Quando soava a meia noite, com muito menos foguetório que hoje, era realmente cômico: os adultos da família parecendo macacos: com o pé direito no chão (o esquerdo levantado), cacho de uva em uma das mãos, prato de lentilha na outra, sei lá como aparecia ainda a taça de champanhe, e ainda a romã com sete sementes (tinha de comer semente até o dia de reis…), e todo mundo dizendo “feliz ano-novo!”, aquele lance de abraçar, beijar, emoções, e o cara na TV gritando que a São Silvestre estava acabando e que o Belga já estava entrando na Avenida Cásper Líbero, onde acabava a corrida em frente ao prédio da Rádio Gazeta. Eu olhava aquilo e achava muito divertido, mas ficava tentando entender o que estava mudando além do número do ano no calendário e terminava dezembro, começava janeiro de novo…

Aos poucos fui entendendo que o tal Ano Novo não tinha nada de novo, apenas se recomeçava o mesmo de sempre. Comecei a reparar nos votos de felicitações que os adultos davam uns aos outros, quase sempre assim: “Muita Paz, muita alegria, muito dinheiro…”, e ai parece  que se davam conta que o lance do dinheiro não era para todo mundo, então completavam, “… muita saúde! Saúde é que é importante, não é mesmo? tendo saúde o resto a gente resolve…” E a resposta, invariável,”para você também, pois é, saúde é que é importante…!” 

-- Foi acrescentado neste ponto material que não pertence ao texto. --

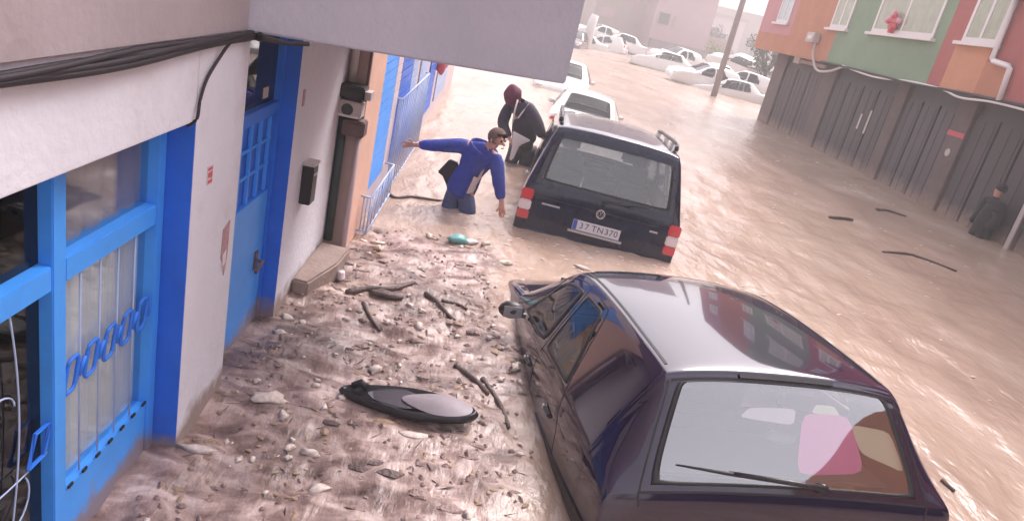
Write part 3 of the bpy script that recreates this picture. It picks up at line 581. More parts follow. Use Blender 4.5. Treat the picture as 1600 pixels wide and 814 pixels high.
for mir in (0, 1):
    for Q in ([(uy(.92), 4.16), (uy(1.52), 4.14), (uy(1.50), 4.93), (uy(1.20), 4.95)], [(uy(1.60), 4.14), (uy(2.36), 4.12), (uy(2.05), 4.85), (uy(1.58), 4.93)]):
        add_glass(sh, mirror(Q) if mir else Q, car, M['carsideg'], .86, .05, 'side_window', holes)
    for pts in ([(uy(1.56), 1.5), (uy(1.56), 4.05), (uy(1.54), 5.05)], [(uy(.78), 2.4), (uy(.80), 3.3), (uy(.88), 4.0), (uy(1.16), 5.05), (uy(1.54), 5.12), (uy(2.02), 5.0)], [(uy(2.58), 1.6), (uy(2.56), 4.0), (uy(2.06), 5.0)]):
        surfline(sh, mirror(pts) if mir else pts, .008).build('door_gap', M['black'], car)
    pts = [(uy(.44), 5.9), (uy(1.0), 5.92), (uy(1.5), 5.92), (uy(1.85), 5.9)]; surfline(sh, mirror(pts) if mir else pts, .014, .003).build('roof_moulding', M['black'], car)
    pts = [(uy(.10), 2.75), (uy(1.5), 2.75), (uy(2.6), 2.75)]; surfline(sh, mirror(pts) if mir else pts, .045, .008).build('rub_strip', M['blackp'], car)
    sg_ = -1 if mir else 1
    for yy, zz in ((1.02, .80), (1.72, .79)):
        hd = MB().box(-.012, .012, -.075, .075, -.014, .014).build('door_handle', M['blackp'], car, bevel=.008); hd.location = (sg_ * (.938 if yy < 1.3 else .915), yy, zz)
        k_ = MB().box(-.013, .013, .04, .062, -.010, .010).build('lock', M['silver'], hd)
    mir_ = empty('wing_mirror', (sg_ * .885, 2.18, .96), parent=car)
    MB().blob((sg_ * .085, .02, 0), (.10, .06, .065), 2, .08, 2).build('housing', M['blackp'], mir_, smooth=True); MB().tube([(-sg_ * .02, 0, -.03), (sg_ * .05, .01, -.02)], .022, 8).build('stalk', M['blackp'], mir_)
    MB().box(sg_ * .085 - .065, sg_ * .085 + .065, -.036, -.030, -.04, .04).build('mirror_glass', M['silver'], mir_)
    # upright rear lamp clusters
    Q = [(.8, 3.1), (2.3, 3.1), (2.3, 4.5), (.8, 4.5)]; patch(sh, mirror(Q) if mir else Q, .006, N=8).build('tail_light', M['red'], car, smooth=True)
surfline(sh, [(4.5, 5.4), (4.55, 8), (4.5, 10.6)], .010, .002).build('tailgate_gap', M['black'], car)
surfline(sh, [(8.55, 5.9), (8.6, 8), (8.55, 10.1)], .012, .002).build('tailgate_gap', M['black'], car)
for mir in (0, 1):
    pts = [(8.5, 5.75), (6.5, 5.72), (4.6, 5.5), (3.2, 5.2)]; surfline(sh, mirror(pts) if mir else pts, .010, .002).build('tailgate_gap', M['black'], car)
surfline(sh, [(8.9, 7.2), (8.9, 8.8)], .022, .012).build('brake_light', M['blackp'], car)
shell_body(sh, holes, M['plum'], car, 7, 7)
# wiper resting on the rear glass: pivot at the foot of the glass, blade towards the left
def on(u_, w_, off): p_ = sh.ev(u_, w_)[0]; n_ = sh.nrm(np.array([u_]), np.array([w_]))[0]; return tuple(p_ + n_ * off)
wp = empty('wiper', on(5.12, 7.6, .02), parent=car); o0 = Vector(wp.location)
def rel(p_): return tuple(Vector(p_) - o0)
MB().tube([rel(on(5.08, 7.58, .006)), rel(on(5.08, 7.58, .042))], [.026, .019], 12).build('pivot', M['blackp'], wp, smooth=True)
MB().tube([rel(on(5.08, 7.58, .036)), rel(on(5.16, 7.9, .036)), rel(on(5.34, 8.8, .028))], [.015, .013, .008], 8).build('arm', M['blackp'], wp, smooth=True)
MB().tube([rel(on(5.14, 7.95, .016)), rel(on(5.32, 8.85, .018)), rel(on(5.48, 9.6, .014))], [.007, .009, .004], 8).build('blade', M['black'], wp, smooth=True)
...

É claro que o ser humano precisa renovar suas esperanças, se não a vida fica insuportável! Tem de ter um momento especial, onde tudo acaba e recomeça de novo. Escravos do Cronos, necessitamos fazer o Cronos recomeçar, porque do jeito que está não dá… Muitas civilizações organizavam seu calendário pelos ciclos da natureza: na Primavera, quando a vida ressurge depois de sepultada pelo Inverno, tudo se renova em esperança de que o novo tempo será melhor… A nossa Civilização, que já não tem a menor ideia do que seja a Natureza ou o Universo (além de uma tal de energia que fica assim fazendo cosquinhas de espiritualidade consumível) , o Cronos é regulado pela Contabilidade: 31 de dezembro é dia de fechamento do balanço contábil e 1º de janeiro começa um novo ano civil… e, de certa forma, todo mundo fica na esperança que o novo ano civil feche seu balanço, doze meses depois, com saldo positivo. Geralmente não fecha, porque o sistema não pode ver todas as pessoas felizes: felicidade tem de ser garantida para alguns, e para isso, muitos não podem tê-la. É a regra do mundo ocidental: quem pode, pode; quem não pode, se sacode no SUS porque “saúde é que é importante”.

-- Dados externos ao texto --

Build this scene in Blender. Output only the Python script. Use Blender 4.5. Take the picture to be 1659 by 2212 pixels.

Feliz Ano Novo! seja lá o que isso seja! e lembre-se: saúde é que é importante… haja saco!

Nota: apesar da ironia, eu dou graças a Deus porque quase sempre, depois de crescidinho, tive oportunidade de participar de boas festas de ano novo: vigílias na igreja, festas mais simples na casa de pessoas amigas e solidárias, caminhadas com amigos pelas ruas de São Paulo… é no convívio com pessoas queridas, amigos leais, sem hipocrisias, que vale a pena celebrar o ano novo, ou melhor, a vida em qualquer momento. É a amizade e o carinho sincero que renova a esperança… então, com meu carinho, felicidades a vocês que gostam de mim e vivemos em espírito de solidariedade uns com os outros. Aos que não gostam de mim, não adianta eu desejar nada, porque não vale a pena e eles nem vão dar importância: desejo, então, que vivam bem e não encham meu saco!